12/9/09

12/5/09 - Arrival

I must say as much as I love my iPod, listening to books on CD whilst driving is really the very best way to make sure the time goes by ultra fast. At least if you’re listening to a book you really like. Maybe not so much for The Girl, but I’ve never had the drive to my parents’ house go by so quickly.

Generally speaking, upon my arrival at my parents’ house the greeting comes in two waves. The first of which comes via the barking, howling and baying of their three rescued dogs (one of which used to be ours and I love her still as she was my husband’s and my first dog, but she has no love of our carpet). The second is my parents emerging from their house to help with baggage and receive their joyful run and greet from their grandchildren. It’s quite a scene, generally.

Today however, I got only the first wave. The second wave didn’t come until I had the car mostly unloaded. My mom was at work and my dad finally made his way out the door and to the car. And just about scared me to death he looked so awful. He was moving so slowly, had no color in his face and was barely talking above a whisper. And he just continued downhill the rest of the day (we arrived mid-afternoon). By the time it was dinner time I was getting truly worried. I mean when I left him only a week ago he was weaker but still very much my dad.
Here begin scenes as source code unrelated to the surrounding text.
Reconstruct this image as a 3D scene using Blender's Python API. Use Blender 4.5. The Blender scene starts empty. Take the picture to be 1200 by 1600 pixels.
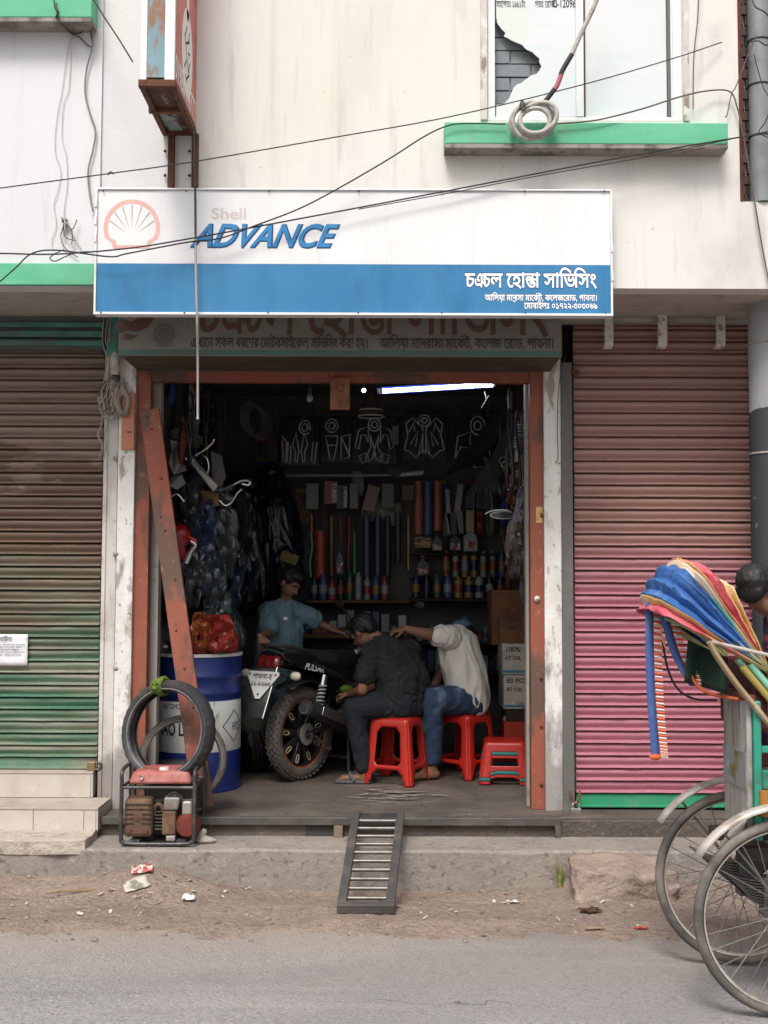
import bpy, bmesh, math, random
import numpy as np
from mathutils import Vector, Matrix, noise, geometry, Euler
random.seed(11)
R = math.radians
sc = bpy.context.scene
col = sc.collection

# ---------------------------------------------------------------- camera
D, H, F = 7.06, 1.60, 1800.0          # camera distance to the shop front, eye height, focal length (px of a 1200x1600 frame)
cam = bpy.data.cameras.new('camera')
cam.sensor_fit = 'VERTICAL'
cam.sensor_height = 24.0
cam.lens = 24.0 * F / 1600.0
cam.clip_start = 0.05
cam.clip_end = 500
camo = bpy.data.objects.new('camera', cam)
col.objects.link(camo)
ROT = Matrix.Rotation(R(90 + 3.5), 3, 'X') @ Matrix.Rotation(R(0.2), 3, 'Z')
camo.matrix_world = Matrix.Translation((0, -D, H)) @ ROT.to_4x4()
sc.camera = camo

# ---------------------------------------------------------------- sky, sun, exposure
SUN_EL, SUN_AZ = 55.0, 194.0           # azimuth: 180 = behind the camera
world = bpy.data.worlds.new('World')
sc.world = world
world.use_nodes = True
wn, wl = world.node_tree.nodes, world.node_tree.links
bg = wn['Background']
sky = wn.new('ShaderNodeTexSky')
sky.sky_type = 'NISHITA'
sky.sun_disc = False
sky.sun_elevation = R(SUN_EL)
sky.sun_rotation = R(SUN_AZ)
sky.air_density = 1.0
sky.dust_density = 6.0
sky.ozone_density = 1.0
hs = wn.new('ShaderNodeHueSaturation')
hs.inputs['Saturation'].default_value = 0.28
wl.new(sky.outputs[0], hs.inputs['Color'])
wl.new(hs.outputs[0], bg.inputs[0])
bg.inputs[1].default_value = 0.10
sun = bpy.data.lights.new('sun', 'SUN')
sun.energy = 1.5
sun.angle = R(16)
sun.color = (1.0, 0.96, 0.90)
suno = bpy.data.objects.new('sun', sun)
col.objects.link(suno)
_d = Vector((math.sin(R(SUN_AZ)) * math.cos(R(SUN_EL)), math.cos(R(SUN_AZ)) * math.cos(R(SUN_EL)), math.sin(R(SUN_EL))))
suno.rotation_euler = _d.to_track_quat('Z', 'Y').to_euler()
vs = sc.view_settings
vs.view_transform = 'Standard'
vs.look = 'None'
vs.exposure = 0.76
vs.gamma = 1.0
vs.use_curve_mapping = False
cy = sc.cycles
cy.max_bounces = 6
cy.diffuse_bounces = 3
cy.glossy_bounces = 2
cy.transmission_bounces = 2
cy.caustics_reflective = False
cy.caustics_refractive = False

# ---------------------------------------------------------------- pixel helpers
CAM = Vector((0, -D, H))
def P(px, py, Y):
    d = ROT @ Vector(((px - 600) / F, (800 - py) / F, -1.0))
    return CAM + d * ((Y + D) / d.y)
def X(px, Y=0.0, py=910): return P(px, py, Y).x
def Z(py, Y=0.0, px=600): return P(px, py, Y).z
def S(Y): return F / (D + Y)

# ---------------------------------------------------------------- materials
def lin(h):
    h = h.lstrip('#')
    out = []
    for i in (0, 2, 4):
        v = int(h[i:i+2], 16) / 255
        out.append(v / 12.92 if v <= .04045 else ((v + .055) / 1.055) ** 2.4)
    return tuple(out)
MATS = {}
def L(c, s, lo, hi, st=(1, 1, 1), f=1.0, det=6, seed=0, zr=None, rough=.6, yr=None):
    return dict(c=c, s=s, lo=lo, hi=hi, st=st, f=f, det=det, seed=seed, zr=zr, rough=rough, yr=yr)
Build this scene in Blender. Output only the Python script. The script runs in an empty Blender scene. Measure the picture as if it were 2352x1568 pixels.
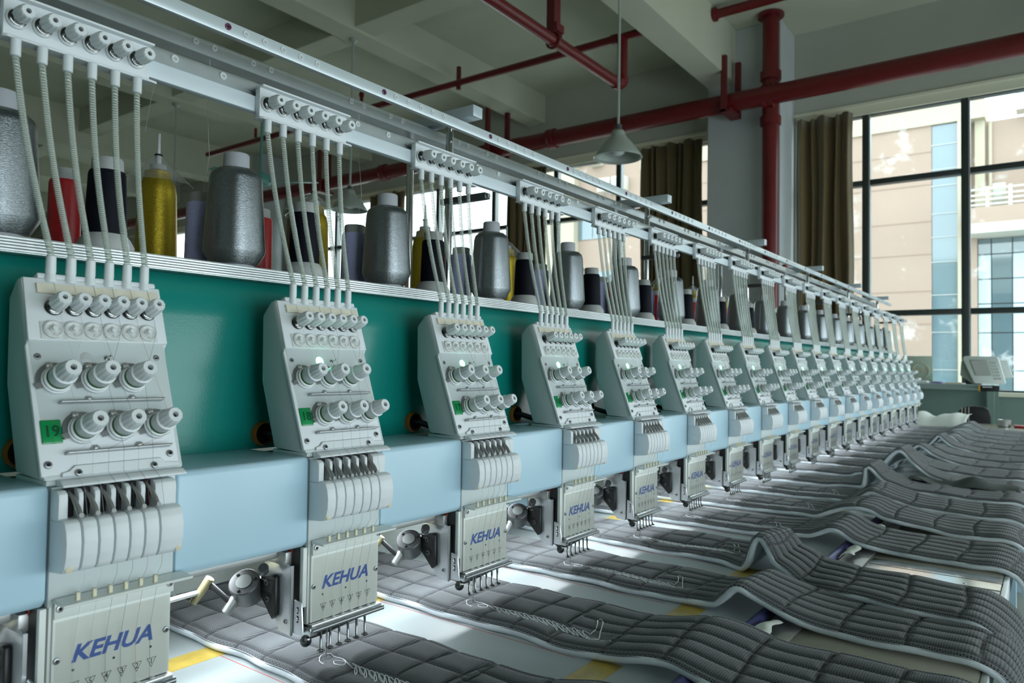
import bpy, bmesh, math, random
import numpy as np
from mathutils import Matrix, Vector

random.seed(7)
rng = np.random.default_rng(7)
SC = bpy.context.scene
COL = SC.collection
ZB = 1.22            # all heights below are measured from the number badges, 1.22 m above the floor

# ------------------------------------------------------------------ camera
yaw, pitch, roll = math.radians(36.3207), math.radians(1.7503), math.radians(0.8882)
FPX = 1690.3
fw = Vector((math.cos(yaw) * math.cos(pitch), math.sin(yaw) * math.cos(pitch), math.sin(pitch)))
r0 = Vector((math.sin(yaw), -math.cos(yaw), 0.0))
u0 = r0.cross(fw)
rt = math.cos(roll) * r0 + math.sin(roll) * u0
up = -math.sin(roll) * r0 + math.cos(roll) * u0
cam_data = bpy.data.cameras.new('camera')
cam = bpy.data.objects.new('camera', cam_data)
COL.objects.link(cam)
cam_data.sensor_width = 36.0
cam_data.lens = FPX / 2352.0 * 36.0
cam_data.clip_start = 0.05
cam_data.clip_end = 200
M = Matrix((rt, up, -fw)).transposed().to_4x4()
M.translation = Vector((-0.34198, -0.85407, 0.07967 + ZB))
cam.matrix_world = M
cam_data.dof.use_dof = True
cam_data.dof.focus_distance = 1.25
cam_data.dof.aperture_fstop = 8.0
SC.camera = cam

# ------------------------------------------------------------------ world, light, exposure
world = bpy.data.worlds.new('sky')
SC.world = world
world.use_nodes = True
bg = world.node_tree.nodes['Background']
bg.inputs['Color'].default_value = (0.83, 0.955, 1.0, 1)
bg.inputs['Strength'].default_value = 4.9
SC.view_settings.view_transform = 'Standard'
SC.view_settings.look = 'None'
SC.view_settings.gamma = 1.0
SC.view_settings.use_curve_mapping = False
SC.view_settings.exposure = 0.0
SC.cycles.use_denoising = True
SC.cycles.max_bounces = 8
SC.cycles.diffuse_bounces = 4
SC.cycles.glossy_bounces = 3
SC.cycles.transparent_max_bounces = 24
SC.cycles.sample_clamp_indirect = 6.0
SC.cycles.caustics_reflective = False
SC.cycles.caustics_refractive = False

def portal(name, loc, rot, sx, sy):
    l = bpy.data.lights.new(name, 'AREA')
    l.shape = 'RECTANGLE'; l.size = sx; l.size_y = sy
    l.cycles.is_portal = True
    o = bpy.data.objects.new(name, l)
    o.location = loc; o.rotation_euler = rot
    COL.objects.link(o)
# daylight portals in the window openings (they only guide the sampling of the sky)
portal('window_portal_end', (8.62, 4.0, ZB + 1.46), (0, math.radians(90), 0), 3.2, 15.0)
portal('window_portal_front', (3.4, -4.25, ZB - .05), (math.radians(90), 0, 0), 9.8, 2.0)

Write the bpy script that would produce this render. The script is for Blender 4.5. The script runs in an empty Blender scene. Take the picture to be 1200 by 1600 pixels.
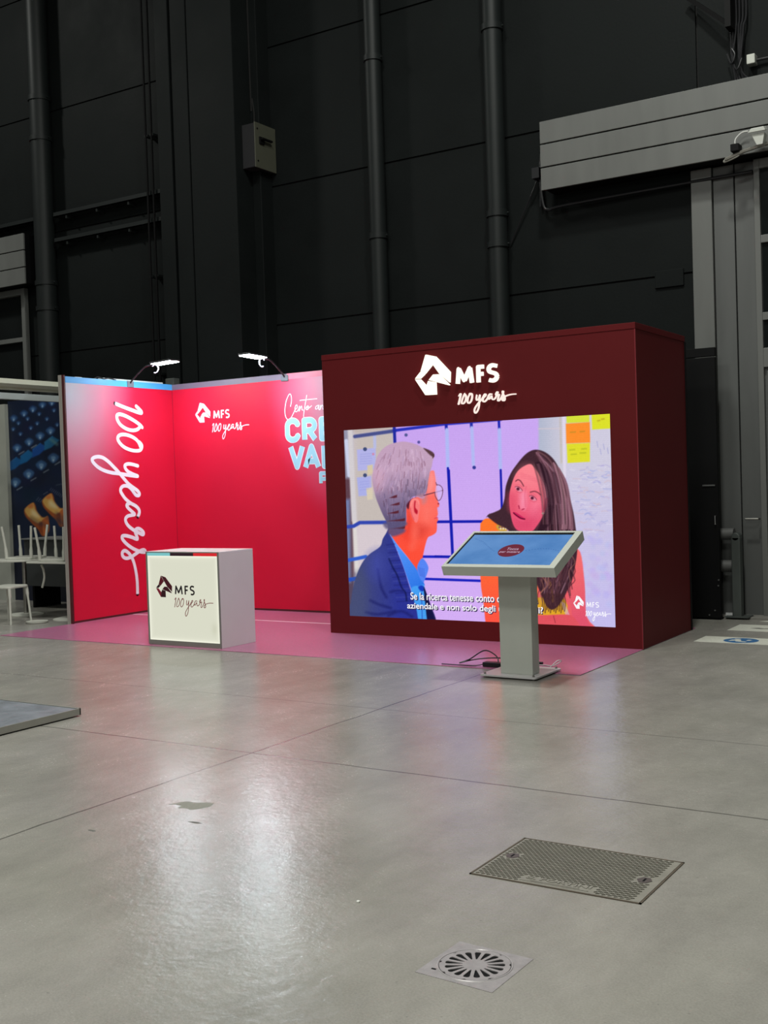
import bpy, math, random
import numpy as np
from mathutils import Vector, Matrix
random.seed(7); rng = np.random.default_rng(5)
scene = bpy.context.scene
C = scene.collection

# ------------------------------------------------------------ camera
cam_d = bpy.data.cameras.new('camera'); cam = bpy.data.objects.new('camera', cam_d); C.objects.link(cam)
F_PX = 1780.72
cam_d.sensor_fit = 'HORIZONTAL'; cam_d.sensor_width = 36; cam_d.lens = F_PX / 1200 * 36
cam_d.clip_end = 200
R_ = Vector((0.8430633, 0.53685871, -0.03204677)); U_ = Vector((0.0129639, 0.03928397, 0.99914399)); F_ = Vector((-0.53765808, 0.84275708, -0.02615909))
M_ = Matrix((R_, U_, -F_)).transposed().to_4x4(); M_.translation = (0, 0, 1.55)
cam.matrix_world = M_
scene.camera = cam
# ------------------------------------------------------------ view, world, hall lights and front fill
scene.view_settings.view_transform = 'Standard'; scene.view_settings.look = 'None'
scene.view_settings.gamma = 1; scene.view_settings.use_curve_mapping = False
scene.view_settings.exposure = 0.0
w = bpy.data.worlds.new('world'); scene.world = w; w.use_nodes = True
w.node_tree.nodes['Background'].inputs[0].default_value = (0.86, 0.88, 0.84, 1)
w.node_tree.nodes['Background'].inputs[1].default_value = 0.055
def hall_and_fill_light(x, y, z, power, size=1.6, col=(0.98, 1.0, 0.93), target=None):
    d = bpy.data.lights.new('hall_and_fill_light', 'AREA'); d.shape = 'DISK'; d.size = size; d.energy = power; d.color = col
    o = bpy.data.objects.new('hall_and_fill_light', d); C.objects.link(o); o.location = (x, y, z)
    if target: o.rotation_euler = (Vector(target) - Vector((x, y, z))).to_track_quat('-Z', 'Y').to_euler()
    return o
hall_and_fill_light(-2.5, 7.0, 11.5, 520, .7)
hall_and_fill_light(-17.0, 7.0, 11.5, 430, .9)
hall_and_fill_light(1.5, -1.0, 11.5, 430, 2.4)
hall_and_fill_light(-5.0, 5.5, 11.5, 360, 1.6)
hall_and_fill_light(-5.5, -4.5, 11.0, 540, 2.4)
hall_and_fill_light(-1.0, -7.0, 6.5, 260, 3.0, target=(-5, 9, 1))  # added front fill aimed at the stand, not a ceiling lamp

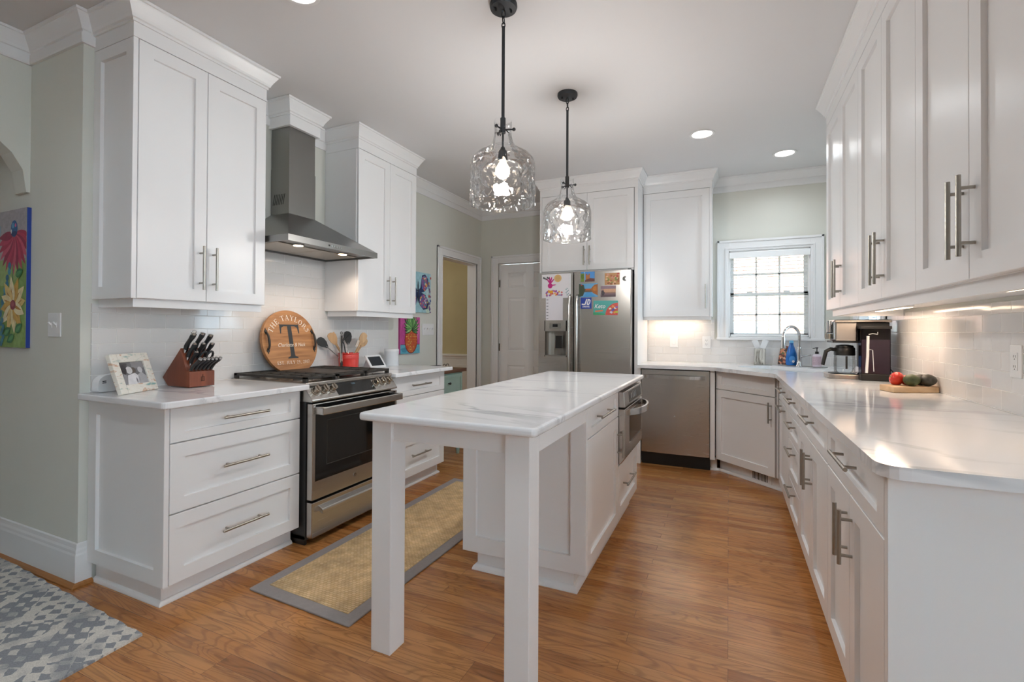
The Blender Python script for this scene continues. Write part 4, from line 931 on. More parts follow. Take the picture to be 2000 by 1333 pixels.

Today however, I fully understood what it meant to be looking “at the shell of a man.”

And I spiraled into this whole thought process of having my children associate Christmas with their Papa’s death. And the anger returned. Because that is so unfair I don’t even know where to start. And needing to jumpstart all of these things that my mom has been actively avoiding and I’ve been just waiting for her to do.

But bedtime has arrived and some peace is returning and I’m remembering that everything is a process and it all starts with breathing in and out.